__WHAT YOU NEED TO DO__
The lines to extract run from the first line of the material below to the line containing "obj('ground_hole', bm, M_black, ins)", both included; leave the pictures behind.

__DATA SHOWN__
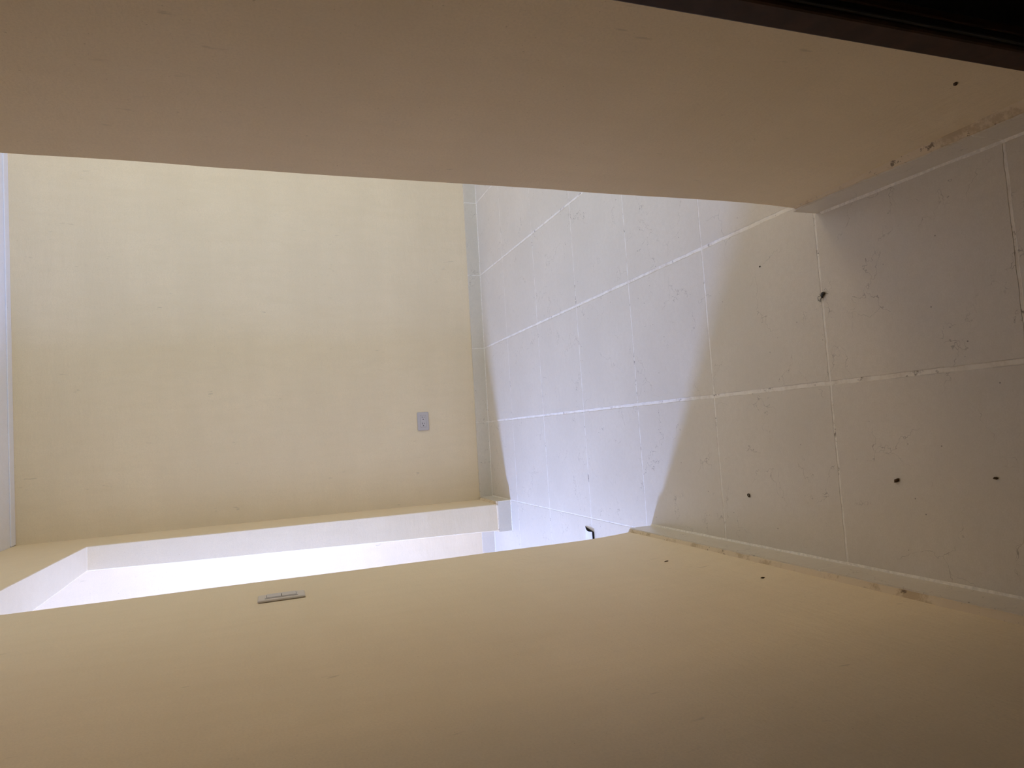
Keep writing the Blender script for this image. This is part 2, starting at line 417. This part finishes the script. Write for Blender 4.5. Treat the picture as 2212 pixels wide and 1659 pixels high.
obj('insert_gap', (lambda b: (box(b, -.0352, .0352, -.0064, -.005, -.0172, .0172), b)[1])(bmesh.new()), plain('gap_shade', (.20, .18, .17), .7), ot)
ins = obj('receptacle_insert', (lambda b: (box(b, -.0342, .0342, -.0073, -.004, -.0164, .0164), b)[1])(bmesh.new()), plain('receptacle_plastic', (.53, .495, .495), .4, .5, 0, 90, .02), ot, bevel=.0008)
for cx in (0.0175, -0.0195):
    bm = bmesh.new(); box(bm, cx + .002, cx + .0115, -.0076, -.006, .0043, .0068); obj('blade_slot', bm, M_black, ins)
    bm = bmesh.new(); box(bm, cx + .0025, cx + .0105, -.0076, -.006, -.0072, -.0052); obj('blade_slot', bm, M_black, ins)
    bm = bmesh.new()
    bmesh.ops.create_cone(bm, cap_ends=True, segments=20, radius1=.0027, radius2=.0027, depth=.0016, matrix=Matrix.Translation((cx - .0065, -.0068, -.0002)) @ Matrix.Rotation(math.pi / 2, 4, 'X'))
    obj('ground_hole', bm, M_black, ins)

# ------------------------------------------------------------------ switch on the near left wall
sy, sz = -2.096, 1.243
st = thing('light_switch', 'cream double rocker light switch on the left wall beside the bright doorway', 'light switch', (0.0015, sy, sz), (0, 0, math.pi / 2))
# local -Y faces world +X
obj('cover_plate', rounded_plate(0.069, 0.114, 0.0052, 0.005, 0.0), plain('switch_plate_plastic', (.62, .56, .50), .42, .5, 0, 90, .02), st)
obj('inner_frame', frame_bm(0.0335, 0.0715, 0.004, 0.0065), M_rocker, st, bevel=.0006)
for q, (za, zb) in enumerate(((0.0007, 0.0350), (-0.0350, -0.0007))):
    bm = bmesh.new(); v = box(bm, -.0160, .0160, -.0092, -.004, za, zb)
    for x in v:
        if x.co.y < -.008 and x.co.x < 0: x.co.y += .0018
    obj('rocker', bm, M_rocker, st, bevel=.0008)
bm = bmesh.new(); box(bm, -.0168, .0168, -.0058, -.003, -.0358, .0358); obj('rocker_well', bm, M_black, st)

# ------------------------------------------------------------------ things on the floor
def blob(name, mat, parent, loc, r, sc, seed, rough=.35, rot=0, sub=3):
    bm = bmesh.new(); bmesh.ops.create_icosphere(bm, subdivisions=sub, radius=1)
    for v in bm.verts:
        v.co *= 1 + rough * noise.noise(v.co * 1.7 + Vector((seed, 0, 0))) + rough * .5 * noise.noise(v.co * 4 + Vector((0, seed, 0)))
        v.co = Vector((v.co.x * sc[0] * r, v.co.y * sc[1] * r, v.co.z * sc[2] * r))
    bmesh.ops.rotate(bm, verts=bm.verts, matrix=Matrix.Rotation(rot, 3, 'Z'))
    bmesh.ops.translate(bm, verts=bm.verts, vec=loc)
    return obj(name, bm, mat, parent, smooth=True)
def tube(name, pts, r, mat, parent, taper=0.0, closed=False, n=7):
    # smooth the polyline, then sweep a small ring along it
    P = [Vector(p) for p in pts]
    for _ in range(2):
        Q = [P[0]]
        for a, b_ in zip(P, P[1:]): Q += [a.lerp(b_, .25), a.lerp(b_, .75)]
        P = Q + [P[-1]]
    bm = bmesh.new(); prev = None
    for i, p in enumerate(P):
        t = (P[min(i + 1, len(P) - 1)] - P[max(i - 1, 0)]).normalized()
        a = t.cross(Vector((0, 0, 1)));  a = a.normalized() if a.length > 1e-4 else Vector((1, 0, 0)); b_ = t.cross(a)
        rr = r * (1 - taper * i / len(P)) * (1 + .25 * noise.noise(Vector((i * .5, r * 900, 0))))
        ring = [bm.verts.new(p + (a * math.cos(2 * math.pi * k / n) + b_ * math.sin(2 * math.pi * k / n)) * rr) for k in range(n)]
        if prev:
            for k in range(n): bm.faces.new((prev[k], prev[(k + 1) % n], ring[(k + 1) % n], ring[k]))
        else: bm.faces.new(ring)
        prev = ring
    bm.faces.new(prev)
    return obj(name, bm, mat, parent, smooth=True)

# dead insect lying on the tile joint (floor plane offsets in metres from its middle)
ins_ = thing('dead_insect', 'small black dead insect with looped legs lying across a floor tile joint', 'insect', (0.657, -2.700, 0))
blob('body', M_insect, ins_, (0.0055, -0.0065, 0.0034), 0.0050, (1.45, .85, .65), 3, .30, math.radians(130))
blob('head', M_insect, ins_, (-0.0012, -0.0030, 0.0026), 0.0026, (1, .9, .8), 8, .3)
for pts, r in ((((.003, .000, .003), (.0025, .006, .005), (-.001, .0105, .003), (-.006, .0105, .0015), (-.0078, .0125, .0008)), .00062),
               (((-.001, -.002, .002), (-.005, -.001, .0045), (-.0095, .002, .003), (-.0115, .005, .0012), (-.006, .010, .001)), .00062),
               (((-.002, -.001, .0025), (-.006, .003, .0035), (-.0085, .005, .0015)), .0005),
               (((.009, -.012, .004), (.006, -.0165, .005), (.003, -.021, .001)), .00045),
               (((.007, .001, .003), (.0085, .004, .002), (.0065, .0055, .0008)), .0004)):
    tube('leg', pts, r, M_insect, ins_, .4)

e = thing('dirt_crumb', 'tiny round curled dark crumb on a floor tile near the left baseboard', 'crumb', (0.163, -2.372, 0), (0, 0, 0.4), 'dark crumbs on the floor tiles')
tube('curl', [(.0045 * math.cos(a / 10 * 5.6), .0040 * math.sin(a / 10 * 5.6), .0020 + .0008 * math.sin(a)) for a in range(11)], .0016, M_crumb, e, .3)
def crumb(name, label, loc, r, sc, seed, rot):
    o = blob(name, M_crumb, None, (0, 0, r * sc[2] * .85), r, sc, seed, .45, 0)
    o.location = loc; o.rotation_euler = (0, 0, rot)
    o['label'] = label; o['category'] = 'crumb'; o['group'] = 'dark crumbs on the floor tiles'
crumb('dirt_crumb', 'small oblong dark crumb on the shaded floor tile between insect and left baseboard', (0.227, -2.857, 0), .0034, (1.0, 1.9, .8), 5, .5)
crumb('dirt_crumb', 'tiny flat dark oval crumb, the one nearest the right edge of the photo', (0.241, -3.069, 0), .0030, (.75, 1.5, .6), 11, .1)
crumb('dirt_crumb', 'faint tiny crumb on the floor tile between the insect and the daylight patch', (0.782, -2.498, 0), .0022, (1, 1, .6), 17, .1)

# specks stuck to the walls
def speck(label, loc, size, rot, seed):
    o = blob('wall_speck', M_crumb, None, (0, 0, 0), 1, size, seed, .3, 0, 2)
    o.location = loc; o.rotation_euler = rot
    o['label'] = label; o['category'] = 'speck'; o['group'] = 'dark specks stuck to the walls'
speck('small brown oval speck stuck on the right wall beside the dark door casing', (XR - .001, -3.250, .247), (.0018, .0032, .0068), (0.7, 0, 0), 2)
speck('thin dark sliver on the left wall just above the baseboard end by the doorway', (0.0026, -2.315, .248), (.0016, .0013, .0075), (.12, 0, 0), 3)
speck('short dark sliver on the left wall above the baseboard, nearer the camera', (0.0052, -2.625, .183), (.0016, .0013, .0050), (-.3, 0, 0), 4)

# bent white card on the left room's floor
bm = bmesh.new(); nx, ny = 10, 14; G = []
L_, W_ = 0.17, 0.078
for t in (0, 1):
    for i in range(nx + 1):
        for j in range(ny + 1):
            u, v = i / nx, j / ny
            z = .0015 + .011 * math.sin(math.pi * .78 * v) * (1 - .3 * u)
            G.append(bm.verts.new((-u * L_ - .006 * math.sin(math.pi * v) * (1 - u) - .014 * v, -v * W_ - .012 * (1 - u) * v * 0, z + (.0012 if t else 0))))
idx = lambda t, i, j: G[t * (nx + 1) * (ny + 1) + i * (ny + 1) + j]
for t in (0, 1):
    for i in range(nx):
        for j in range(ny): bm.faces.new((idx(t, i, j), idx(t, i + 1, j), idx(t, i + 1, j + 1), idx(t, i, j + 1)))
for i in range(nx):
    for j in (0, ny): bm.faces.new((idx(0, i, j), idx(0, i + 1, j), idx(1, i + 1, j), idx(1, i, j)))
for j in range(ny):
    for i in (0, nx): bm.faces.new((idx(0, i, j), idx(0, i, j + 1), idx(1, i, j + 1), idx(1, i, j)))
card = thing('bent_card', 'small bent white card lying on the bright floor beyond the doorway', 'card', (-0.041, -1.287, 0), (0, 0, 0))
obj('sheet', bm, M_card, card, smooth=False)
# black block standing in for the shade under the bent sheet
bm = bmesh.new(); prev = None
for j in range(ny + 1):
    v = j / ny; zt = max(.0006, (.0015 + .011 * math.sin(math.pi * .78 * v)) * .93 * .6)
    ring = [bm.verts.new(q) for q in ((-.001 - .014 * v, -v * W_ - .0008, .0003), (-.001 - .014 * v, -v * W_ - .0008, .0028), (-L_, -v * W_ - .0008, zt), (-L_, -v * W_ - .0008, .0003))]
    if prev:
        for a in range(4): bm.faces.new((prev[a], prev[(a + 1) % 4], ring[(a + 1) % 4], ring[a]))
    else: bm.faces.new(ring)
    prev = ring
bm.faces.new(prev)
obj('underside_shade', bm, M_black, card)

__FINISHED EXERCISE__
Keep writing the Blender script for this image. This is part 2, starting at line 417. This part finishes the script. Write for Blender 4.5. Treat the picture as 2212 pixels wide and 1659 pixels high.
obj('insert_gap', (lambda b: (box(b, -.0352, .0352, -.0064, -.005, -.0172, .0172), b)[1])(bmesh.new()), plain('gap_shade', (.20, .18, .17), .7), ot)
ins = obj('receptacle_insert', (lambda b: (box(b, -.0342, .0342, -.0073, -.004, -.0164, .0164), b)[1])(bmesh.new()), plain('receptacle_plastic', (.53, .495, .495), .4, .5, 0, 90, .02), ot, bevel=.0008)
for cx in (0.0175, -0.0195):
    bm = bmesh.new(); box(bm, cx + .002, cx + .0115, -.0076, -.006, .0043, .0068); obj('blade_slot', bm, M_black, ins)
    bm = bmesh.new(); box(bm, cx + .0025, cx + .0105, -.0076, -.006, -.0072, -.0052); obj('blade_slot', bm, M_black, ins)
    bm = bmesh.new()
    bmesh.ops.create_cone(bm, cap_ends=True, segments=20, radius1=.0027, radius2=.0027, depth=.0016, matrix=Matrix.Translation((cx - .0065, -.0068, -.0002)) @ Matrix.Rotation(math.pi / 2, 4, 'X'))
    obj('ground_hole', bm, M_black, ins)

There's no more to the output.